**GOAL OF THE EXERCISE:** Check every line of the entries below for the word "scene", and copy the ones that have it.

[Recorded data]
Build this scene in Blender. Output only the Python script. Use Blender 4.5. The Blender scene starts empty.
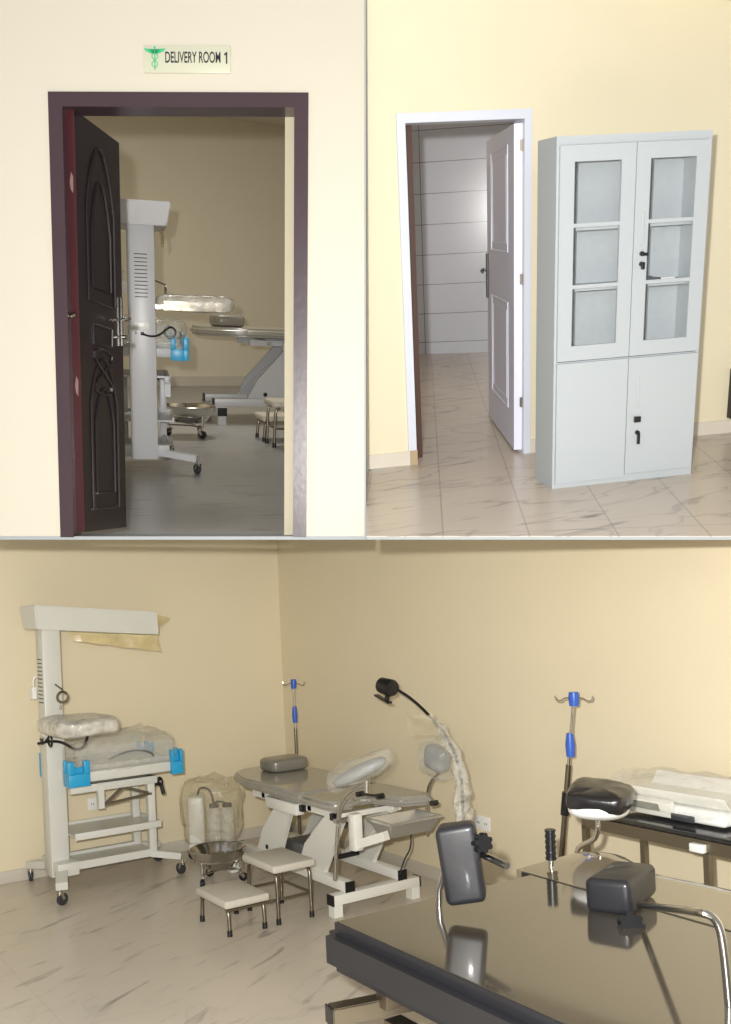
import bpy, bmesh, math, random
from mathutils import Vector, Matrix, noise
random.seed(7)
SC=bpy.context.scene; C=SC.collection
# ------------------------------------------------------------------ camera and the three rooms
F,CX,CY=1000.0,365.5,610.0
def M3(r): return Matrix(r)
# rows: camera right, camera down, camera forward; columns: the room's x, y, z axes
RB =M3(((0.8286,-0.558258,-0.042078),(-0.03697,0.020434,-0.999107),(0.55862,0.829416,-0.003707)))
RUL=M3(((0.976699,0.210381,0.042413),(0.102221,-0.28226,-0.953876),(-0.188706,0.935986,-0.297188)))
RUR=M3(((0.997181,0.052841,-0.053263),(-0.030643,-0.361162,-0.932),(-0.068484,0.931005,-0.358525)))
CAM=Vector((0,0,1.8))
class Room:
    def __init__(s,R,H,k):
        s.R=R; s.H=H; s.k=k
        A=RB.transposed()@R
        s.M=Matrix.Translation(CAM)@(A.to_4x4())@Matrix.Scale(k,4)@Matrix.Translation(Vector((0,0,-H)))
    def at(s,px,py,n,d):
        """point of this room seen at a picture position on the plane n.p=d"""
        o=Vector((0,0,s.H)); v=s.R.transposed()@Vector(((px-CX)/F,(py-CY)/F,1))
        n=Vector(n); t=(d-n.dot(o))/n.dot(v); return o+t*v
    def z(s,px,py,z): return s.at(px,py,(0,0,1),z)
    def y(s,px,py,y): return s.at(px,py,(0,1,0),y)
    def x(s,px,py,x): return s.at(px,py,(1,0,0),x)
RW=M3(((0.999548,0.027025,0.013148),(0.016717,-0.136377,-0.990516),(-0.024975,0.990288,-0.136767)))
B=Room(RB,1.8,1.0); WD=Room(RW,.37,1.0); UL=Room(RUL,1.25,1.0); UR=Room(RUR,1.4,0.8)
cam=bpy.data.cameras.new('camera'); co=bpy.data.objects.new('camera',cam); C.objects.link(co); SC.camera=co
cam.sensor_fit='VERTICAL'; cam.sensor_height=36; cam.sensor_width=36; cam.lens=F/1024*36
cam.shift_y=(CY-512)/1024; cam.shift_x=0; cam.clip_start=.05
Rt=RB.transposed()
mc=Matrix((( Rt[0][0],-Rt[0][1],-Rt[0][2]),(Rt[1][0],-Rt[1][1],-Rt[1][2]),(Rt[2][0],-Rt[2][1],-Rt[2][2]))).to_4x4()
co.matrix_world=Matrix.Translation(CAM)@mc
# ------------------------------------------------------------------ materials
def lin(c):
    return tuple(((v/255)/12.92 if v/255<=.04045 else ((v/255+.055)/1.055)**2.4) for v in c)+(1,)
def mat(name,c,rough=.5,metal=0,coat=0,spec=.5,bump=0,bscale=30,var=0,alpha=1,trans=0):
    m=bpy.data.materials.new(name); m.use_nodes=True; nt=m.node_tree; b=nt.nodes['Principled BSDF']
    b.inputs['Base Color'].default_value=lin(c); b.inputs['Roughness'].default_value=rough
    b.inputs['Metallic'].default_value=metal; b.inputs['Coat Weight'].default_value=coat; b.inputs['Coat Roughness'].default_value=.06
    b.inputs['Specular IOR Level'].default_value=spec; b.inputs['Alpha'].default_value=alpha; b.inputs['Transmission Weight'].default_value=trans
    tc=nt.nodes.new('ShaderNodeTexCoord')
    no=nt.nodes.new('ShaderNodeTexNoise'); no.inputs['Scale'].default_value=bscale; no.inputs['Detail'].default_value=4
    nt.links.new(tc.outputs['Object'],no.inputs['Vector'])
    if bump:
        bp=nt.nodes.new('ShaderNodeBump'); bp.inputs['Strength'].default_value=bump; bp.inputs['Distance'].default_value=.01
        nt.links.new(no.outputs['Fac'],bp.inputs['Height']); nt.links.new(bp.outputs['Normal'],b.inputs['Normal'])
    n2=nt.nodes.new('ShaderNodeTexNoise'); n2.inputs['Scale'].default_value=3
    nt.links.new(tc.outputs['Object'],n2.inputs['Vector'])
    mx=nt.nodes.new('ShaderNodeMixRGB'); mx.inputs[1].default_value=tuple(v*(1-var) for v in lin(c)[:3])+(1,); mx.inputs[2].default_value=tuple(min(1,v*(1+var)) for v in lin(c)[:3])+(1,)
    nt.links.new(n2.outputs['Fac'],mx.inputs[0]); nt.links.new(mx.outputs[0],b.inputs['Base Color'])
    return m
def clear(name,c,a,rough=.12,bump=0,bscale=18,tint=(1,1,1)):
    """thin film: mostly see-through, some gloss, some milky body colour"""
    m=bpy.data.materials.new(name); m.use_nodes=True; nt=m.node_tree; nt.nodes.clear()
    o=nt.nodes.new('ShaderNodeOutputMaterial'); t=nt.nodes.new('ShaderNodeBsdfTransparent'); t.inputs[0].default_value=tint+(1,)
    p=nt.nodes.new('ShaderNodeBsdfPrincipled'); p.inputs['Base Color'].default_value=lin(c); p.inputs['Roughness'].default_value=rough; p.inputs['Specular IOR Level'].default_value=.8
    mx=nt.nodes.new('ShaderNodeMixShader'); nt.links.new(t.outputs[0],mx.inputs[1]); nt.links.new(p.outputs[0],mx.inputs[2]); nt.links.new(mx.outputs[0],o.inputs[0])
    tc=nt.nodes.new('ShaderNodeTexCoord'); no=nt.nodes.new('ShaderNodeTexNoise'); no.inputs['Scale'].default_value=bscale; no.inputs['Detail'].default_value=5
    nt.links.new(tc.outputs['Object'],no.inputs['Vector'])
    mr=nt.nodes.new('ShaderNodeMapRange'); mr.inputs['From Min'].default_value=.35; mr.inputs['From Max'].default_value=.7
    mr.inputs['To Min'].default_value=a*.7; mr.inputs['To Max'].default_value=min(1,a*1.4)
    nt.links.new(no.outputs['Fac'],mr.inputs['Value']); nt.links.new(mr.outputs[0],mx.inputs[0])
    if bump:
        bp=nt.nodes.new('ShaderNodeBump'); bp.inputs['Strength'].default_value=bump; bp.inputs['Distance'].default_value=.03
        nt.links.new(no.outputs['Fac'],bp.inputs['Height']); nt.links.new(bp.outputs['Normal'],p.inputs['Normal'])
    return m
def marble(name,c1,c2,vein,ang,tile=(.6,.6),off=(0,0),grout=.35,rough=.28,gw=.006,trot=0,thin=.5):
    m=mat(name,c1,rough=rough,spec=.5); nt=m.node_tree; b=nt.nodes['Principled BSDF']; N=nt.nodes.new; L=nt.links.new
    tc=N('ShaderNodeTexCoord')
    n1=N('ShaderNodeTexNoise'); n1.inputs['Scale'].default_value=1.6; n1.inputs['Detail'].default_value=5; L(tc.outputs['Object'],n1.inputs['Vector'])
    mx=N('ShaderNodeMixRGB'); mx.inputs[1].default_value=lin(c1); mx.inputs[2].default_value=lin(c2); L(n1.outputs['Fac'],mx.inputs[0])
    mp=N('ShaderNodeMapping'); mp.inputs['Rotation'].default_value=(0,0,ang); L(tc.outputs['Object'],mp.inputs['Vector'])
    mp2=N('ShaderNodeMapping'); mp2.inputs['Scale'].default_value=(2.2,11,1); L(mp.outputs[0],mp2.inputs['Vector'])
    n2=N('ShaderNodeTexNoise'); n2.inputs['Scale'].default_value=1.1; n2.inputs['Detail'].default_value=3; n2.inputs['Distortion'].default_value=.5; L(mp2.outputs[0],n2.inputs['Vector'])
    r2=N('ShaderNodeValToRGB'); r2.color_ramp.elements[0].position=.60; r2.color_ramp.elements[0].color=(0,0,0,1); r2.color_ramp.elements[1].position=.75; r2.color_ramp.elements[1].color=(1,1,1,1)
    L(n2.outputs['Fac'],r2.inputs[0])
    m2=N('ShaderNodeMixRGB'); m2.inputs[2].default_value=lin(vein); L(mx.outputs[0],m2.inputs[1])
    mu=N('ShaderNodeMath'); mu.operation='MULTIPLY'; mu.inputs[1].default_value=.75; L(r2.outputs[0],mu.inputs[0]); L(mu.outputs[0],m2.inputs[0])
    n4=N('ShaderNodeTexNoise'); n4.inputs['Scale'].default_value=.8; n4.inputs['Detail'].default_value=4; n4.inputs['Distortion'].default_value=.8; mp4=N('ShaderNodeMapping'); mp4.inputs['Scale'].default_value=(1.0,2.6,1); L(mp.outputs[0],mp4.inputs['Vector']); L(mp4.outputs[0],n4.inputs['Vector'])
    sb=N('ShaderNodeMath'); sb.operation='SUBTRACT'; sb.inputs[1].default_value=.5; L(n4.outputs['Fac'],sb.inputs[0])
    ab=N('ShaderNodeMath'); ab.operation='ABSOLUTE'; L(sb.outputs[0],ab.inputs[0])
    r4=N('ShaderNodeMapRange'); r4.inputs['From Min'].default_value=0; r4.inputs['From Max'].default_value=.016; r4.inputs['To Min'].default_value=thin; r4.inputs['To Max'].default_value=0; L(ab.outputs[0],r4.inputs['Value'])
    mk=N('ShaderNodeMath'); mk.operation='MULTIPLY'; L(r4.outputs[0],mk.inputs[0]); L(n1.outputs['Fac'],mk.inputs[1])
    m4=N('ShaderNodeMixRGB'); m4.inputs[2].default_value=lin(vein); L(m2.outputs[0],m4.inputs[1]); L(mk.outputs[0],m4.inputs[0]); m2=m4
    rt=N('ShaderNodeMapping'); rt.inputs['Rotation'].default_value=(0,0,trot); L(tc.outputs['Object'],rt.inputs['Vector'])
    sp=N('ShaderNodeSeparateXYZ'); L(rt.outputs[0],sp.inputs[0])
    outs=[]
    for i in (0,1):
        a=N('ShaderNodeMath'); a.operation='ADD'; a.inputs[1].default_value=off[i]+50*tile[i]; L(sp.outputs[i],a.inputs[0])
        q=N('ShaderNodeMath'); q.operation='MODULO'; q.inputs[1].default_value=tile[i]; L(a.outputs[0],q.inputs[0])
        g=N('ShaderNodeMath'); g.operation='LESS_THAN'; g.inputs[1].default_value=gw; L(q.outputs[0],g.inputs[0]); outs.append(g)
    mxx=N('ShaderNodeMath'); mxx.operation='MAXIMUM'; L(outs[0].outputs[0],mxx.inputs[0]); L(outs[1].outputs[0],mxx.inputs[1])
    gm=N('ShaderNodeMath'); gm.operation='MULTIPLY'; gm.inputs[1].default_value=grout; L(mxx.outputs[0],gm.inputs[0])
    m3=N('ShaderNodeMixRGB'); m3.inputs[2].default_value=lin((70,62,60)); L(m2.outputs[0],m3.inputs[1]); L(gm.outputs[0],m3.inputs[0])
    L(m3.outputs[0],b.inputs['Base Color']); return m
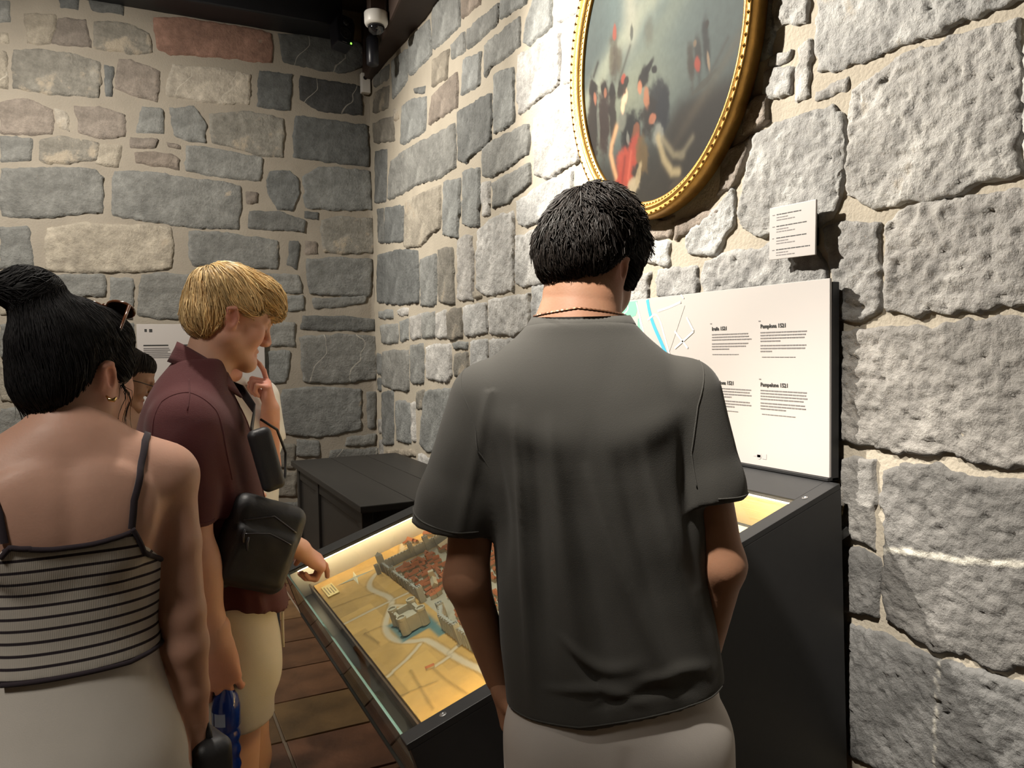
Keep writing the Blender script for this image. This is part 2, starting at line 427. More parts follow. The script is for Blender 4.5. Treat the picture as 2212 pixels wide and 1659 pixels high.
def stone_geo(top, bot, cell, Hh, amp, fr, seed, grow=.006):
    top, bot = np.asarray(top, float), np.asarray(bot, float)
    if top[0, 0] > top[-1, 0]: top, bot = top[::-1], bot[::-1]
    w = (np.linalg.norm(top[-1]-top[0])+np.linalg.norm(bot[-1]-bot[0]))/2; h = np.linalg.norm(polyline_at(top, .5)-polyline_at(bot, .5))
    n = int(np.clip(w/cell, 5, 150)); m = int(np.clip(h/cell, 5, 110))
    S, T = np.meshgrid(np.linspace(-1, 1, n+1), np.linspace(-1, 1, m+1))
    k = .07
    S2 = S*np.sqrt(1-k*T*T); T2 = T*np.sqrt(1-k*S*S)
    s = (S2+1)/2; t = ((T2+1)/2)[..., None]
    P = polyline_at(top, s)*(1-t)+polyline_at(bot, s)*t
    du = (polyline_at(top, .9)-polyline_at(top, .1)+polyline_at(bot, .9)-polyline_at(bot, .1)); du = du/np.linalg.norm(du); dv = polyline_at(bot, .5)-polyline_at(top, .5); dv = dv/np.linalg.norm(dv)
    P = P+grow*(S[..., None]*du+T[..., None]*dv)
    e = np.minimum((1-np.abs(S))*w/2, (1-np.abs(T))*h/2)
    edge = np.exp(-e/.03)
    P = P+np.stack([fbm(P[..., 0]*17, P[..., 1]*17, 3.1, seed, 4, .62), fbm(P[..., 0]*17, P[..., 1]*17, 9.7, seed+5, 4, .62)], -1)*.020*(.2+edge)[..., None]
    z = Hh*(1-np.exp(-(e/.006)**1.2))
    rel = fbm(P[..., 0]*fr, P[..., 1]*fr*1.25, seed*.37, seed, 4, .6)
    rel = rel-1.3*np.clip(vnoise(P[..., 0]*fr*1.1, P[..., 1]*fr*1.1, 5.5, seed+3)-.2, 0, 1)
    z = z+amp*rel*np.clip(e/.02, 0, 1)+.25*Hh*fbm(P[..., 0]*3.5, P[..., 1]*3.5, 1.3, seed+9, 2)
    z = np.where(e <= 1e-9, -.03, z)
    i = np.arange(m)[:, None]*(n+1)+np.arange(n)[None]; q = np.stack([i, i+n+1, i+n+2, i+1], -1).reshape(-1, 4)
    return P.reshape(-1, 2), z.ravel(), q
def parse(txt):
    out = []
    for ln in txt.strip().splitlines():
        t, r = ln.split(' ', 1); a, b = r.split('/')
        out.append((t, [tuple(int(c)/1000 for c in p.split(',')) for p in a.split()], [tuple(int(c)/1000 for c in p.split(',')) for p in b.split()]))
    return out
def wall_slab(name, u0, u1, z1, place, thick, cell=.035):
    n, m = int((u1-u0)/cell), int(z1/cell)
    U, Z = np.meshgrid(np.linspace(u0, u1, n+1), np.linspace(0, z1, m+1))
    D = .006*fbm(U*5, Z*5, 0, 11, 3)+.0035*fbm(U*22, Z*22, 0, 12, 2)
    V = np.concatenate([place(U.ravel(), Z.ravel(), D.ravel()), place(U.ravel(), Z.ravel(), np.full(U.size, -thick))])
    i = np.arange(m)[:, None]*(n+1)+np.arange(n)[None]; q = np.stack([i, i+1, i+n+2, i+n+1], -1).reshape(-1, 4)
    nn = (n+1)*(m+1); per = list(range(0, n+1))+[k*(n+1)+n for k in range(1, m+1)]+[m*(n+1)+k for k in range(n-1, -1, -1)]+[k*(n+1) for k in range(m-1, 0, -1)]
    per = np.array(per); nx = np.roll(per, -1); side = np.stack([per, nx, nx+nn, per+nn], -1)
    me = npmesh(name, V, np.concatenate([q, q[:, ::-1]+nn, side]))
    return me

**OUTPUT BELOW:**
Build this scene in Blender. Output only the Python script. Use Blender 4.5. The Blender scene starts empty.
SC=bpy.context.scene; C=SC.collection